What is needed:
Determine the count of lines holding "scene" and give that count alone.

Information provided:
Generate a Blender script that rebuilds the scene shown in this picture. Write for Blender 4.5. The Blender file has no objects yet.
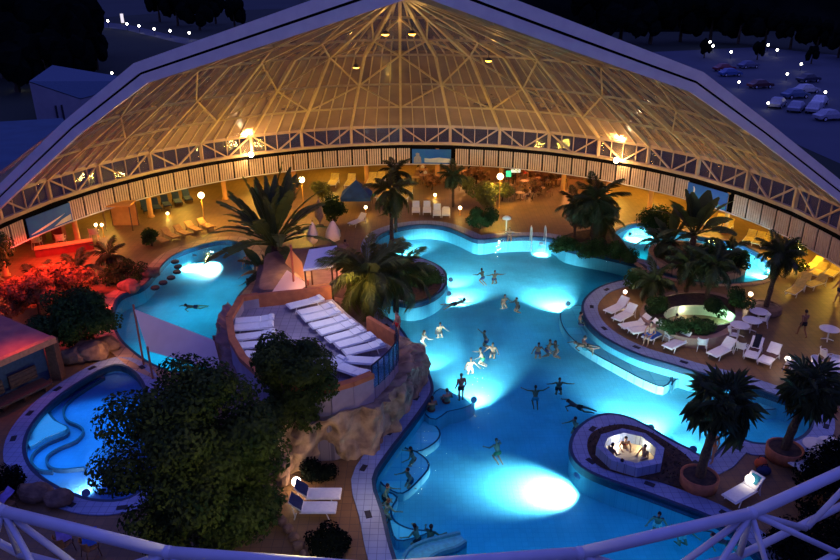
import bpy, math, random
from math import sin, cos, pi, radians, sqrt, atan2, hypot
from mathutils import Vector, Matrix, Euler, noise
from mathutils.geometry import delaunay_2d_cdt

random.seed(7)
SC = bpy.context.scene
COL = SC.collection

# ------------------------------------------------------------------ camera
F, PITCH, ROLL, CAMH = 733.0, 0.40764, -0.00585, 20.0
cd = bpy.data.cameras.new('camera')
cam = bpy.data.objects.new('camera', cd)
COL.objects.link(cam)
cd.sensor_width = 36.0
cd.lens = F / 840.0 * 36.0
cd.clip_start = 0.5
cd.clip_end = 3000.0
cam.location = (0, 0, CAMH)
cam.rotation_euler = (Matrix.Rotation(pi / 2 - PITCH, 4, 'X') @ Matrix.Rotation(ROLL, 4, 'Z')).to_euler()
SC.camera = cam


def at(px, py, z=0.0):
    """ground point (height z) that the survey photo shows at pixel px, py"""
    a, b = px - 420.0, py - 280.0
    cr, sr = cos(ROLL), sin(ROLL)
    u, v = a * cr + b * sr, -a * sr + b * cr
    c, s = cos(PITCH), sin(PITCH)
    d = (u, F * c - v * s, -F * s - v * c)
    t = (z - CAMH) / d[2]
    return Vector((d[0] * t, d[1] * t, z))


def ppm(p):
    """pixels per metre across at a point"""
    return F / (p[1] * cos(PITCH) + (CAMH - p[2]) * sin(PITCH))


# ------------------------------------------------------------------ materials
def lin(c):
    return tuple((x / 255.0 / 12.92) if x <= 10 else ((x / 255.0 + 0.055) / 1.055) ** 2.4 for x in c)


MATS = {}


def mat(name, col, rough=0.6, col2=None, scale=6.0, bump=0.0, metal=0.0, emit=None, estr=0.0, trans=0.0, spec=0.4, detail=3.0):
    if name in MATS:
        return MATS[name]
    m = bpy.data.materials.new(name)
    m.use_nodes = True
    nt = m.node_tree
    b = nt.nodes['Principled BSDF']
    out = nt.nodes['Material Output']
    b.inputs['Roughness'].default_value = rough
    b.inputs['Metallic'].default_value = metal
    b.inputs['Specular IOR Level'].default_value = spec
    c1 = (*col, 1)
    c2 = (*(col2 or tuple(x * 0.72 for x in col)), 1)
    tc = nt.nodes.new('ShaderNodeTexCoord')
    nz = nt.nodes.new('ShaderNodeTexNoise')
    nz.inputs['Scale'].default_value = scale
    nz.inputs['Detail'].default_value = detail
    nt.links.new(tc.outputs['Object'], nz.inputs['Vector'])
    rp = nt.nodes.new('ShaderNodeValToRGB')
    rp.color_ramp.elements[0].position = 0.32
    rp.color_ramp.elements[1].position = 0.68
    rp.color_ramp.elements[0].color = c2
    rp.color_ramp.elements[1].color = c1
    nt.links.new(nz.outputs['Fac'], rp.inputs['Fac'])
    nt.links.new(rp.outputs['Color'], b.inputs['Base Color'])
    if bump:
        bp = nt.nodes.new('ShaderNodeBump')
        bp.inputs['Strength'].default_value = bump
        bp.inputs['Distance'].default_value = 0.1
        nt.links.new(nz.outputs['Fac'], bp.inputs['Height'])
        nt.links.new(bp.outputs['Normal'], b.inputs['Normal'])
    if emit:
        b.inputs['Emission Color'].default_value = (*emit, 1)
        b.inputs['Emission Strength'].default_value = estr
    if trans:
        tr = nt.nodes.new('ShaderNodeBsdfTranslucent')
        nt.links.new(rp.outputs['Color'], tr.inputs['Color'])
        mx = nt.nodes.new('ShaderNodeMixShader')
        mx.inputs[0].default_value = trans
        nt.links.new(b.outputs[0], mx.inputs[1])
        nt.links.new(tr.outputs[0], mx.inputs[2])
        nt.links.new(mx.outputs[0], out.inputs['Surface'])
    MATS[name] = m
    return m


def tile_mat(name, col, grout, size, rough=0.5, var=0.8):
    """square tiles in object space"""
    m = bpy.data.materials.new(name)
    m.use_nodes = True
    nt = m.node_tree
    b = nt.nodes['Principled BSDF']
    b.inputs['Roughness'].default_value = rough
    tc = nt.nodes.new('ShaderNodeTexCoord')
    br = nt.nodes.new('ShaderNodeTexBrick')
    br.offset = 0.0
    br.inputs['Scale'].default_value = 1.0
    br.inputs['Brick Width'].default_value = size
    br.inputs['Row Height'].default_value = size
    br.inputs['Mortar Size'].default_value = size * 0.035
    br.inputs['Color1'].default_value = (*col, 1)
    br.inputs['Color2'].default_value = (*(x * var for x in col), 1)
    br.inputs['Mortar'].default_value = (*grout, 1)
    nt.links.new(tc.outputs['Object'], br.inputs['Vector'])
    nz = nt.nodes.new('ShaderNodeTexNoise')
    nz.inputs['Scale'].default_value = 0.35
    nz.inputs['Detail'].default_value = 4
    nt.links.new(tc.outputs['Object'], nz.inputs['Vector'])
    mr = nt.nodes.new('ShaderNodeMapRange')
    mr.inputs[1].default_value = 0.3
    mr.inputs[2].default_value = 0.7
    mr.inputs[3].default_value = 0.7
    mr.inputs[4].default_value = 1.15
    nt.links.new(nz.outputs['Fac'], mr.inputs[0])
    mm = nt.nodes.new('ShaderNodeVectorMath')
    mm.operation = 'SCALE'
    nt.links.new(br.outputs['Color'], mm.inputs[0])
    nt.links.new(mr.outputs[0], mm.inputs['Scale'])
    nt.links.new(mm.outputs[0], b.inputs['Base Color'])
    MATS[name] = m
    return m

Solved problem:
2